# PROVIDED MATERIAL
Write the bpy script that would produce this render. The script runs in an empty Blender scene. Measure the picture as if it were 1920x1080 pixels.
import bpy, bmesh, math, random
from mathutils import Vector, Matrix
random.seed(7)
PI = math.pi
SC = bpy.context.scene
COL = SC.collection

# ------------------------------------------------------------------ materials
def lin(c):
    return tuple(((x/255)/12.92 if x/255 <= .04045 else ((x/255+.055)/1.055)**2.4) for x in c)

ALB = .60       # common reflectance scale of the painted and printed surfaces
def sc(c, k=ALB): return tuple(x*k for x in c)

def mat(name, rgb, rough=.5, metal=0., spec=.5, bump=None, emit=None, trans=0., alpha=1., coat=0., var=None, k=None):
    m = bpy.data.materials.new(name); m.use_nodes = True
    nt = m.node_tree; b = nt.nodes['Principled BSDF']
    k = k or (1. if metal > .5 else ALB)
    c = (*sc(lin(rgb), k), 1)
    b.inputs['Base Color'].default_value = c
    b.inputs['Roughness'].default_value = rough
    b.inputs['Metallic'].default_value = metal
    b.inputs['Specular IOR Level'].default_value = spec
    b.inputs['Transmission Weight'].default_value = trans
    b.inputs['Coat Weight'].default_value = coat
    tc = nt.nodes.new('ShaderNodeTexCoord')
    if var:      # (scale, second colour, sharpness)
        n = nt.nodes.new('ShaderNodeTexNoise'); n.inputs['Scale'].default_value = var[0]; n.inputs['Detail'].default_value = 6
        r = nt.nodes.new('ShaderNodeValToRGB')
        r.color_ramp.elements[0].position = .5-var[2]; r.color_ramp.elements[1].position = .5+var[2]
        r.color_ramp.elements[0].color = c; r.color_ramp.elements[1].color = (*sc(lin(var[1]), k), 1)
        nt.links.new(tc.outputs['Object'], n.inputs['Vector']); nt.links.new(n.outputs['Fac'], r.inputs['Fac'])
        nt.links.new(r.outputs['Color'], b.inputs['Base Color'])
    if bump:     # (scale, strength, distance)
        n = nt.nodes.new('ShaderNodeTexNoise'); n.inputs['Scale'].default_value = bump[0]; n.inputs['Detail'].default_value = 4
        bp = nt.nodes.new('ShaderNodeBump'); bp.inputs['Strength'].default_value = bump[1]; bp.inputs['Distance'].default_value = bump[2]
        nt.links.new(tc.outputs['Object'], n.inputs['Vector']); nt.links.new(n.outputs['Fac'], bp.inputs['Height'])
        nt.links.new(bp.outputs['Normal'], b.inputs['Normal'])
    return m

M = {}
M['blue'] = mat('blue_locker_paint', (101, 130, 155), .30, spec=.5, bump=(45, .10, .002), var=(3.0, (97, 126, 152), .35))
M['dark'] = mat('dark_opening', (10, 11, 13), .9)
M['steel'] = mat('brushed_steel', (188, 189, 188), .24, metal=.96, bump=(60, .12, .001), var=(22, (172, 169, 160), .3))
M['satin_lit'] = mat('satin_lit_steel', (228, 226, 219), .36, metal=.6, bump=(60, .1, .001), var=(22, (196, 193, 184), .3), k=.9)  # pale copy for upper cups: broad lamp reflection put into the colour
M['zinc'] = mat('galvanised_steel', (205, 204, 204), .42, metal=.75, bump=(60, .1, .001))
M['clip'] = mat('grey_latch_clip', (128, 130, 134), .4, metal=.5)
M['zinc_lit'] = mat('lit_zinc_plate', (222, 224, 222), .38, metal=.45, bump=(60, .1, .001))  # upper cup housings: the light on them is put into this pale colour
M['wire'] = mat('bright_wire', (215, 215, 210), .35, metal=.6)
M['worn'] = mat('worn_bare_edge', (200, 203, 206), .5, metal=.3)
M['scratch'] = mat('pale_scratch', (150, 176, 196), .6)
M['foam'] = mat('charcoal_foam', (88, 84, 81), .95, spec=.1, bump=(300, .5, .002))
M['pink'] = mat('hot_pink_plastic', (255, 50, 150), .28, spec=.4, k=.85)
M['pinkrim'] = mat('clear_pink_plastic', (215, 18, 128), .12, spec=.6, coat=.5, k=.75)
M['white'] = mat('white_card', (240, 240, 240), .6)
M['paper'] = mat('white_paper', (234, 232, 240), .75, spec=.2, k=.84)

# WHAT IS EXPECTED
Return the listing above in its exact form.

# EXERCISE RESULT
Write the bpy script that would produce this render. The script runs in an empty Blender scene. Measure the picture as if it were 1920x1080 pixels.
import bpy, bmesh, math, random
from mathutils import Vector, Matrix
random.seed(7)
PI = math.pi
SC = bpy.context.scene
COL = SC.collection

# ------------------------------------------------------------------ materials
def lin(c):
    return tuple(((x/255)/12.92 if x/255 <= .04045 else ((x/255+.055)/1.055)**2.4) for x in c)

ALB = .60       # common reflectance scale of the painted and printed surfaces
def sc(c, k=ALB): return tuple(x*k for x in c)

def mat(name, rgb, rough=.5, metal=0., spec=.5, bump=None, emit=None, trans=0., alpha=1., coat=0., var=None, k=None):
    m = bpy.data.materials.new(name); m.use_nodes = True
    nt = m.node_tree; b = nt.nodes['Principled BSDF']
    k = k or (1. if metal > .5 else ALB)
    c = (*sc(lin(rgb), k), 1)
    b.inputs['Base Color'].default_value = c
    b.inputs['Roughness'].default_value = rough
    b.inputs['Metallic'].default_value = metal
    b.inputs['Specular IOR Level'].default_value = spec
    b.inputs['Transmission Weight'].default_value = trans
    b.inputs['Coat Weight'].default_value = coat
    tc = nt.nodes.new('ShaderNodeTexCoord')
    if var:      # (scale, second colour, sharpness)
        n = nt.nodes.new('ShaderNodeTexNoise'); n.inputs['Scale'].default_value = var[0]; n.inputs['Detail'].default_value = 6
        r = nt.nodes.new('ShaderNodeValToRGB')
        r.color_ramp.elements[0].position = .5-var[2]; r.color_ramp.elements[1].position = .5+var[2]
        r.color_ramp.elements[0].color = c; r.color_ramp.elements[1].color = (*sc(lin(var[1]), k), 1)
        nt.links.new(tc.outputs['Object'], n.inputs['Vector']); nt.links.new(n.outputs['Fac'], r.inputs['Fac'])
        nt.links.new(r.outputs['Color'], b.inputs['Base Color'])
    if bump:     # (scale, strength, distance)
        n = nt.nodes.new('ShaderNodeTexNoise'); n.inputs['Scale'].default_value = bump[0]; n.inputs['Detail'].default_value = 4
        bp = nt.nodes.new('ShaderNodeBump'); bp.inputs['Strength'].default_value = bump[1]; bp.inputs['Distance'].default_value = bump[2]
        nt.links.new(tc.outputs['Object'], n.inputs['Vector']); nt.links.new(n.outputs['Fac'], bp.inputs['Height'])
        nt.links.new(bp.outputs['Normal'], b.inputs['Normal'])
    return m

M = {}
M['blue'] = mat('blue_locker_paint', (101, 130, 155), .30, spec=.5, bump=(45, .10, .002), var=(3.0, (97, 126, 152), .35))
M['dark'] = mat('dark_opening', (10, 11, 13), .9)
M['steel'] = mat('brushed_steel', (188, 189, 188), .24, metal=.96, bump=(60, .12, .001), var=(22, (172, 169, 160), .3))
M['satin_lit'] = mat('satin_lit_steel', (228, 226, 219), .36, metal=.6, bump=(60, .1, .001), var=(22, (196, 193, 184), .3), k=.9)  # pale copy for upper cups: broad lamp reflection put into the colour
M['zinc'] = mat('galvanised_steel', (205, 204, 204), .42, metal=.75, bump=(60, .1, .001))
M['clip'] = mat('grey_latch_clip', (128, 130, 134), .4, metal=.5)
M['zinc_lit'] = mat('lit_zinc_plate', (222, 224, 222), .38, metal=.45, bump=(60, .1, .001))  # upper cup housings: the light on them is put into this pale colour
M['wire'] = mat('bright_wire', (215, 215, 210), .35, metal=.6)
M['worn'] = mat('worn_bare_edge', (200, 203, 206), .5, metal=.3)
M['scratch'] = mat('pale_scratch', (150, 176, 196), .6)
M['foam'] = mat('charcoal_foam', (88, 84, 81), .95, spec=.1, bump=(300, .5, .002))
M['pink'] = mat('hot_pink_plastic', (255, 50, 150), .28, spec=.4, k=.85)
M['pinkrim'] = mat('clear_pink_plastic', (215, 18, 128), .12, spec=.6, coat=.5, k=.75)
M['white'] = mat('white_card', (240, 240, 240), .6)
M['paper'] = mat('white_paper', (234, 232, 240), .75, spec=.2, k=.84)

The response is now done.